Statutory context further clinches the case. Section 363(m) is separated from the Code provisions that recognize federal courts’ jurisdiction over bankruptcy matters, 28 U. S. C. §§1334(a)–(b), (e). And unlike other Code provisions, see §305(c), §363(m) contains no “clear tie” to the Code’s plainly jurisdictional provisions, Boechler, 596 U. S., at ___. That §363(m) issues directions does not suffice to make it jurisdictional, as the Court routinely holds statutory commands nonjurisdictional notwithstanding emphatic directives. Pp. 9–11.
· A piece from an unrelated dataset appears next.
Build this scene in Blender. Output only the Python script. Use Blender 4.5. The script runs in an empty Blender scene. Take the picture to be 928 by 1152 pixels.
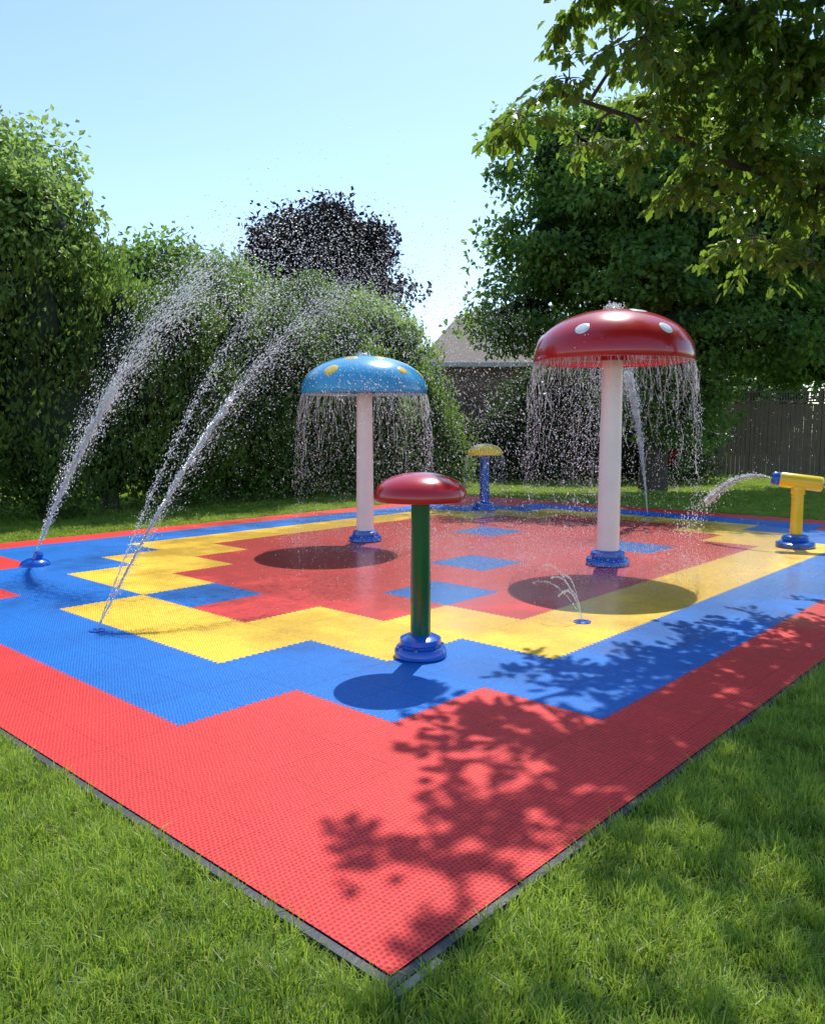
import bpy, math, random
import numpy as np
from mathutils import Vector
random.seed(7)
R = np.random.default_rng(11)
scene = bpy.context.scene
coll = scene.collection

# ------------------------------------------------------------ helpers
def link(o, parent=None):
    coll.objects.link(o)
    if parent: o.parent = parent
    return o
def empty(name, loc=(0,0,0), rz=0):
    o = bpy.data.objects.new(name, None); o.empty_display_size = .2
    o.location = loc; o.rotation_euler = (0,0,rz)
    return link(o)
def mesh_np(name, verts, faces, mat=None, parent=None, smooth=False):
    verts = np.asarray(verts, dtype=np.float32); faces = np.asarray(faces, dtype=np.int32)
    me = bpy.data.meshes.new(name)
    n = faces.shape[1]
    me.vertices.add(len(verts)); me.vertices.foreach_set("co", verts.ravel())
    me.loops.add(faces.size); me.loops.foreach_set("vertex_index", faces.ravel())
    me.polygons.add(len(faces))
    me.polygons.foreach_set("loop_start", np.arange(len(faces), dtype=np.int32)*n)
    me.polygons.foreach_set("use_smooth", np.full(len(faces), smooth))
    me.update(calc_edges=True); me.validate()
    if mat: me.materials.append(mat)
    return link(bpy.data.objects.new(name, me), parent)
def mesh_py(name, verts, faces, mats=None, parent=None, smooth=False, mi=None):
    me = bpy.data.meshes.new(name)
    me.from_pydata([tuple(v) for v in verts], [], faces)
    for m in (mats or []): me.materials.append(m)
    if mi is not None: me.polygons.foreach_set("material_index", mi)
    me.polygons.foreach_set("use_smooth", [smooth]*len(me.polygons))
    me.update()
    return link(bpy.data.objects.new(name, me), parent)
def lathe(name, prof, mat, parent, seg=64, loc=(0,0,0), rot=None, smooth=True):
    vs=[];fs=[]
    for (r,z) in prof:
        for k in range(seg):
            a=2*math.pi*k/seg; vs.append((r*math.cos(a), r*math.sin(a), z))
    for i in range(len(prof)-1):
        for k in range(seg):
            k2=(k+1)%seg
            fs.append((i*seg+k, i*seg+k2, (i+1)*seg+k2, (i+1)*seg+k))
    fs.append(tuple(range(seg))[::-1]); n=len(prof)-1
    fs.append(tuple(n*seg+k for k in range(seg)))
    o=mesh_py(name,vs,fs,[mat],parent,smooth)
    o.location=loc
    if rot: o.rotation_euler=rot
    if smooth:
        try:
            o.data.set_sharp_from_angle(angle=math.radians(40))
        except Exception: pass
    return o
def tube(path, radii, seg=8):
    vs=[];fs=[]
    P=[Vector(p) for p in path]
    for i,p in enumerate(P):
        d=(P[min(i+1,len(P)-1)]-P[max(i-1,0)]).normalized()
        u=d.orthogonal().normalized() if abs(d.z)>.99 else d.cross(Vector((0,0,1))).normalized()
        w=d.cross(u)
        for k in range(seg):
            a=2*math.pi*k/seg
            vs.append(tuple(p+radii[i]*(math.cos(a)*u+math.sin(a)*w)))
    for i in range(len(P)-1):
        for k in range(seg):
            k2=(k+1)%seg
            fs.append((i*seg+k,i*seg+k2,(i+1)*seg+k2,(i+1)*seg+k))
    return vs,fs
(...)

(3) Transform’s creative arguments do not excavate a clear statement from §363(m)’s unassuming text. First, appealing to supposed traditional principles of in rem jurisdiction, Transform insists that §363(m) is jurisdictional because it reflects those principles. This follows, Transform says, because §363(m) operates to ensure that (absent a stay) courts cannot disturb a transfer to a good-faith purchaser, thereby confirming that the court lacks a basis to exercise in rem jurisdiction over it. Setting aside MOAC’s credible retort to this argument, Transform’s contentions merely offer a reason to think Congress intended §363(m) to be jurisdictional. That, without more, does not show a clear jurisdictional statement. See Boechler, 596 U. S., at ___. Second, Transform maintains that former Federal Rule of Bankruptcy Procedure 805 was understood to be jurisdictional because some appellate courts relied upon it to dismiss appeals that challenged the validity of a sale, without a consideration of the merits. Transform says that Congress transplanted Rule 805 wholesale into §363(m). But this argument fails at the gate: every lower court case Transform cites for support predates §363(m)’s 1978 enactment, and thus long predates the Court’s modern efforts on jurisdictional nomenclature. The Court routinely rejects such arguments, and does so here. Pp. 11–15.

Vacated and remanded.

Jackson, J., delivered the opinion for a unanimous Court.